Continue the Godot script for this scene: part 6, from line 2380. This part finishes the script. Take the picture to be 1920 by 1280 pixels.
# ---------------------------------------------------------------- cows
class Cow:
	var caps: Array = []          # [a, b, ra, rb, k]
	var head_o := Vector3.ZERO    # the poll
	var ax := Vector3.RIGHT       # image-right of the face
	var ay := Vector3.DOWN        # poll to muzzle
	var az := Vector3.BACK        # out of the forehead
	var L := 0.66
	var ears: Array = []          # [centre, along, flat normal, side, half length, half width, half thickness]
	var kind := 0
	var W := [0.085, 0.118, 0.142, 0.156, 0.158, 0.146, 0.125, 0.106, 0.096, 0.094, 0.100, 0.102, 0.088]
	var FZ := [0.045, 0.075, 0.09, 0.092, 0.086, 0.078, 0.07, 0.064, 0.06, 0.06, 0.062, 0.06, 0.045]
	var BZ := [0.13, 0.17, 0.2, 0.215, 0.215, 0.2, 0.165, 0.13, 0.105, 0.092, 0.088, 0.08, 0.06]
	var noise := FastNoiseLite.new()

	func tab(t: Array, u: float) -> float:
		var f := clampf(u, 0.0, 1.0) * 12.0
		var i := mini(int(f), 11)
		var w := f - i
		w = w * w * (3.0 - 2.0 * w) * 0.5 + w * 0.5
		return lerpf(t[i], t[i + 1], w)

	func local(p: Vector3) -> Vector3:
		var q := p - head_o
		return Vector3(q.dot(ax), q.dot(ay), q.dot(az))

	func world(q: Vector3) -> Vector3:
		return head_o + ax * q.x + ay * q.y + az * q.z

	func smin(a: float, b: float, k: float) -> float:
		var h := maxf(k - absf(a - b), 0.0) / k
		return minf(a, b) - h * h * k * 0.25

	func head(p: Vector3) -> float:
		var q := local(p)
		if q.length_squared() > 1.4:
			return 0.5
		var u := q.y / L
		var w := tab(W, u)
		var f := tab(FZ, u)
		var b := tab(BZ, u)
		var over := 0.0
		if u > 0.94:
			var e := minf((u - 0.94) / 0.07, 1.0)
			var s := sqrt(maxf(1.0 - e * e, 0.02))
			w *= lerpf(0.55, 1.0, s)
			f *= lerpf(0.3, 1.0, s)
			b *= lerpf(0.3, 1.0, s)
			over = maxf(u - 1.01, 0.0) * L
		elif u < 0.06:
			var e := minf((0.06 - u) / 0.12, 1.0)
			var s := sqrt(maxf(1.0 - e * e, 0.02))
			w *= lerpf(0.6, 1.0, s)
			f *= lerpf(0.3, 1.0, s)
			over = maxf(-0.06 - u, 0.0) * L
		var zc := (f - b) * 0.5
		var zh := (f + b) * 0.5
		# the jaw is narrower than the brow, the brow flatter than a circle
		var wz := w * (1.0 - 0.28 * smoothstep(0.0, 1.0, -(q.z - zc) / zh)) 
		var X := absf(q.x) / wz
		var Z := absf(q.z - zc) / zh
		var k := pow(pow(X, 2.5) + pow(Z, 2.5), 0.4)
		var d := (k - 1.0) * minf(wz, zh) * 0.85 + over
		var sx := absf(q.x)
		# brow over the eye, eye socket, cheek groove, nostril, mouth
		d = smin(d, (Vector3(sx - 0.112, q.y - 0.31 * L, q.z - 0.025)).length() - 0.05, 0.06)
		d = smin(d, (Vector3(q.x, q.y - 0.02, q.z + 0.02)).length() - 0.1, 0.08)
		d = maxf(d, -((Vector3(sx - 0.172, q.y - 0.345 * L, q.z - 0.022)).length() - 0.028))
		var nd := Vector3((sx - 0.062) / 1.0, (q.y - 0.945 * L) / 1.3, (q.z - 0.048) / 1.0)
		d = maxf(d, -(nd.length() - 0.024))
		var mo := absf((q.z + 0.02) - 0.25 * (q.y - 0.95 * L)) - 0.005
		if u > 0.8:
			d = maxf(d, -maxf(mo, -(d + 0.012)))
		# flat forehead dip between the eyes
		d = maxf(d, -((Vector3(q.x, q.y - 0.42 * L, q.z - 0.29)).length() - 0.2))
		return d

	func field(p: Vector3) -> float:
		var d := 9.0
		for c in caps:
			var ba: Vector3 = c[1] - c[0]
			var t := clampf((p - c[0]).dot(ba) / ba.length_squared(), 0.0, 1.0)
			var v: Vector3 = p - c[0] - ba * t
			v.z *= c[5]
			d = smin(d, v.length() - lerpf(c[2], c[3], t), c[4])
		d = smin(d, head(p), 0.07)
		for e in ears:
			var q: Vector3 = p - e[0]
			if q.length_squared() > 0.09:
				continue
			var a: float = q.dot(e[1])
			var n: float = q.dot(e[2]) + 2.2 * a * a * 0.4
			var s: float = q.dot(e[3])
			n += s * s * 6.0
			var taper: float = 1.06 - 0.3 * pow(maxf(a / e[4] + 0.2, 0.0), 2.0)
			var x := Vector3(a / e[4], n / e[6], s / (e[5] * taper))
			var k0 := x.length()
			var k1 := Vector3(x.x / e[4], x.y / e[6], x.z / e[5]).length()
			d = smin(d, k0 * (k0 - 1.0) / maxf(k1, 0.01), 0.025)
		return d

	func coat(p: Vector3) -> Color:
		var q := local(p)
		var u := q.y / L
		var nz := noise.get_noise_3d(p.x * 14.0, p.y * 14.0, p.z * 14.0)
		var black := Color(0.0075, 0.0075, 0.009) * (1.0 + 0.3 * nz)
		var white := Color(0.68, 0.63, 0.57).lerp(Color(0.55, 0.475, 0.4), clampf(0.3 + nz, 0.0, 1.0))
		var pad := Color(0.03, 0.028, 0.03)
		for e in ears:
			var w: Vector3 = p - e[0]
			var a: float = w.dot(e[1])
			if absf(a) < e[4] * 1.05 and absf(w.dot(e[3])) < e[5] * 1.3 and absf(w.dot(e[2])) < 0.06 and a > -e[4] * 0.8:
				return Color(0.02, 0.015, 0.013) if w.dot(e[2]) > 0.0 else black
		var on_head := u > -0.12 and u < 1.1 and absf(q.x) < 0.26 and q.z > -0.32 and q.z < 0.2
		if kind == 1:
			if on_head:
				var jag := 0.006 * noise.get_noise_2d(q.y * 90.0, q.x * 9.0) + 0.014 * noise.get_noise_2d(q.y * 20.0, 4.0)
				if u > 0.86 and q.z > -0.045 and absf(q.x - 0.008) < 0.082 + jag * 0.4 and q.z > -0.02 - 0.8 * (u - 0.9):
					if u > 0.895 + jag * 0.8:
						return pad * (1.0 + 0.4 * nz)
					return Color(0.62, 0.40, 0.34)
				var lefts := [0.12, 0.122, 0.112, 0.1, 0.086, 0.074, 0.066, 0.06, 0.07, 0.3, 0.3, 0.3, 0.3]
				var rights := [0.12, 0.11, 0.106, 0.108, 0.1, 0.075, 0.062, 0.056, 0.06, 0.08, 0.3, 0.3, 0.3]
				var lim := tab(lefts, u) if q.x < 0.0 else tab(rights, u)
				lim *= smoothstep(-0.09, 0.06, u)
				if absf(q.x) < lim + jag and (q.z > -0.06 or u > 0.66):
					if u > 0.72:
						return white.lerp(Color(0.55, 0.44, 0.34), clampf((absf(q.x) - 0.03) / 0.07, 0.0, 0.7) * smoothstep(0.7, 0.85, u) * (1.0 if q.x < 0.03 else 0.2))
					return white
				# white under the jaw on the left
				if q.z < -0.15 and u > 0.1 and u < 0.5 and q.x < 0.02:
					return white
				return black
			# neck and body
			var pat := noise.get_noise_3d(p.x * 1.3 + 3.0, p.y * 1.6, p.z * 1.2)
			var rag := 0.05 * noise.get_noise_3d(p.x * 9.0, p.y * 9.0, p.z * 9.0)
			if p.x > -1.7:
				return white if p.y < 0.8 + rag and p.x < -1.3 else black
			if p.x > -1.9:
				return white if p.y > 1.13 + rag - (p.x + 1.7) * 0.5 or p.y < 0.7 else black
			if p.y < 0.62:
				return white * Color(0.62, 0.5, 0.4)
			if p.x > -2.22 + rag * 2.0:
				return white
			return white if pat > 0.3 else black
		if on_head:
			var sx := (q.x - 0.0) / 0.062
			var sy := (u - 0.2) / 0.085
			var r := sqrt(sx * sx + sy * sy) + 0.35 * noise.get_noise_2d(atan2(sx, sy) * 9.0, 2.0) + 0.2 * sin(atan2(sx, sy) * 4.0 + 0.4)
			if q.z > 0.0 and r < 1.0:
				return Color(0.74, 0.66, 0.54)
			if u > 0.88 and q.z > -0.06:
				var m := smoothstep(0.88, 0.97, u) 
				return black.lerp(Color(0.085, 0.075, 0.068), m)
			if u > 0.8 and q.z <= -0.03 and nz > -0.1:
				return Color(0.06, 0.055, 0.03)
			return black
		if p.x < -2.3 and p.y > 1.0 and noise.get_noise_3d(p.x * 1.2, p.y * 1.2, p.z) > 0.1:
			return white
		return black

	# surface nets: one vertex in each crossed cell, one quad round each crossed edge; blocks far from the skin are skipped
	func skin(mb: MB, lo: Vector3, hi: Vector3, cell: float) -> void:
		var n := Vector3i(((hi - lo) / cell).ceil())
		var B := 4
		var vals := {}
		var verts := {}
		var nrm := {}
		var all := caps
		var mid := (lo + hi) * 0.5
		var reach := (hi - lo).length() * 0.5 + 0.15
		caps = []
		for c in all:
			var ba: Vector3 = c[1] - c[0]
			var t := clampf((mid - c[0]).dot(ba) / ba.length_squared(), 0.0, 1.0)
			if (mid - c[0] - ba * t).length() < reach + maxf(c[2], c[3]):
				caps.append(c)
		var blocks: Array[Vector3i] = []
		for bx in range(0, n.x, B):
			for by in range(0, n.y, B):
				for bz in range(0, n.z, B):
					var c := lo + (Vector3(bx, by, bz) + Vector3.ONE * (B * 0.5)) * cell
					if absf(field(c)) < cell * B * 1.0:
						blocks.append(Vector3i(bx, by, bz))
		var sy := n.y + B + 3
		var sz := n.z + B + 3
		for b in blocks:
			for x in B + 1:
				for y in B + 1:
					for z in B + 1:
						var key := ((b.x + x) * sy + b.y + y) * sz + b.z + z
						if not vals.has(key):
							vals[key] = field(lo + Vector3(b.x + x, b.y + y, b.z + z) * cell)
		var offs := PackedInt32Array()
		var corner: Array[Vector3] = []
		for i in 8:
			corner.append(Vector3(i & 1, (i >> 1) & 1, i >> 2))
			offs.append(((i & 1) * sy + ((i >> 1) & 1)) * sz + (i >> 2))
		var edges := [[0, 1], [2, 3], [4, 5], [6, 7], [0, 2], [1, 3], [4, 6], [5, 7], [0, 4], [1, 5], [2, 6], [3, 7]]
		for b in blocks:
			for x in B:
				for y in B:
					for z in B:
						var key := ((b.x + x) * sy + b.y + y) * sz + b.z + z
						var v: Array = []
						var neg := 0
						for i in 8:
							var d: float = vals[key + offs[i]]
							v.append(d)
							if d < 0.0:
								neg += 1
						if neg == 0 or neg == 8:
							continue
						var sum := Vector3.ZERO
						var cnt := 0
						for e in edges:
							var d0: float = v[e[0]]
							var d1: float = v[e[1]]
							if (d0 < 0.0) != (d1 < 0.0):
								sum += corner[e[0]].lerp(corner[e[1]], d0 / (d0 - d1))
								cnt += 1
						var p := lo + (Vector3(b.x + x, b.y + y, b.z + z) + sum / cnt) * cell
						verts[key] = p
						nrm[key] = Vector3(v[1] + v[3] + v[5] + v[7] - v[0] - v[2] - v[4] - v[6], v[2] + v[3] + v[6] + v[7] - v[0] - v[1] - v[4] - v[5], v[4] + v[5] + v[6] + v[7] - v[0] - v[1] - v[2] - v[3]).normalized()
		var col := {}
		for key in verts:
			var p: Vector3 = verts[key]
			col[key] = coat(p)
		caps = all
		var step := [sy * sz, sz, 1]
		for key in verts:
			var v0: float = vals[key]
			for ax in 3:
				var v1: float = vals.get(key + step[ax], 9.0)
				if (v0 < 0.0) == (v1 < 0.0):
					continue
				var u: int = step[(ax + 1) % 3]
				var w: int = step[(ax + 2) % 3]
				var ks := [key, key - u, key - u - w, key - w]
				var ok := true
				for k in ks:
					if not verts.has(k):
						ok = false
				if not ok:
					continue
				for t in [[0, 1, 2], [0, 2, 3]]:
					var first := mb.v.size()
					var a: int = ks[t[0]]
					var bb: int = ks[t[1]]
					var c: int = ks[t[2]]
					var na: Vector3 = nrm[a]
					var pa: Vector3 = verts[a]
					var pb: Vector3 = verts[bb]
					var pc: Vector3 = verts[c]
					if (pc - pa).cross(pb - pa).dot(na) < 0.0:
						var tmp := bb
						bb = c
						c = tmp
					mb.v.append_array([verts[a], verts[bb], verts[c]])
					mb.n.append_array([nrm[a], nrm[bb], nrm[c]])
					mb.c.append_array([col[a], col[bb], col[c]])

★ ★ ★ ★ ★

Write out the listing's lines exactly, from its first line through the line that contains "return head_o +", and stop there.

Expected output =>
Continue the Godot script for this scene: part 6, from line 2380. This part finishes the script. Take the picture to be 1920 by 1280 pixels.
# ---------------------------------------------------------------- cows
class Cow:
	var caps: Array = []          # [a, b, ra, rb, k]
	var head_o := Vector3.ZERO    # the poll
	var ax := Vector3.RIGHT       # image-right of the face
	var ay := Vector3.DOWN        # poll to muzzle
	var az := Vector3.BACK        # out of the forehead
	var L := 0.66
	var ears: Array = []          # [centre, along, flat normal, side, half length, half width, half thickness]
	var kind := 0
	var W := [0.085, 0.118, 0.142, 0.156, 0.158, 0.146, 0.125, 0.106, 0.096, 0.094, 0.100, 0.102, 0.088]
	var FZ := [0.045, 0.075, 0.09, 0.092, 0.086, 0.078, 0.07, 0.064, 0.06, 0.06, 0.062, 0.06, 0.045]
	var BZ := [0.13, 0.17, 0.2, 0.215, 0.215, 0.2, 0.165, 0.13, 0.105, 0.092, 0.088, 0.08, 0.06]
	var noise := FastNoiseLite.new()

	func tab(t: Array, u: float) -> float:
		var f := clampf(u, 0.0, 1.0) * 12.0
		var i := mini(int(f), 11)
		var w := f - i
		w = w * w * (3.0 - 2.0 * w) * 0.5 + w * 0.5
		return lerpf(t[i], t[i + 1], w)

	func local(p: Vector3) -> Vector3:
		var q := p - head_o
		return Vector3(q.dot(ax), q.dot(ay), q.dot(az))

	func world(q: Vector3) -> Vector3:
		return head_o + ax * q.x + ay * q.y + az * q.z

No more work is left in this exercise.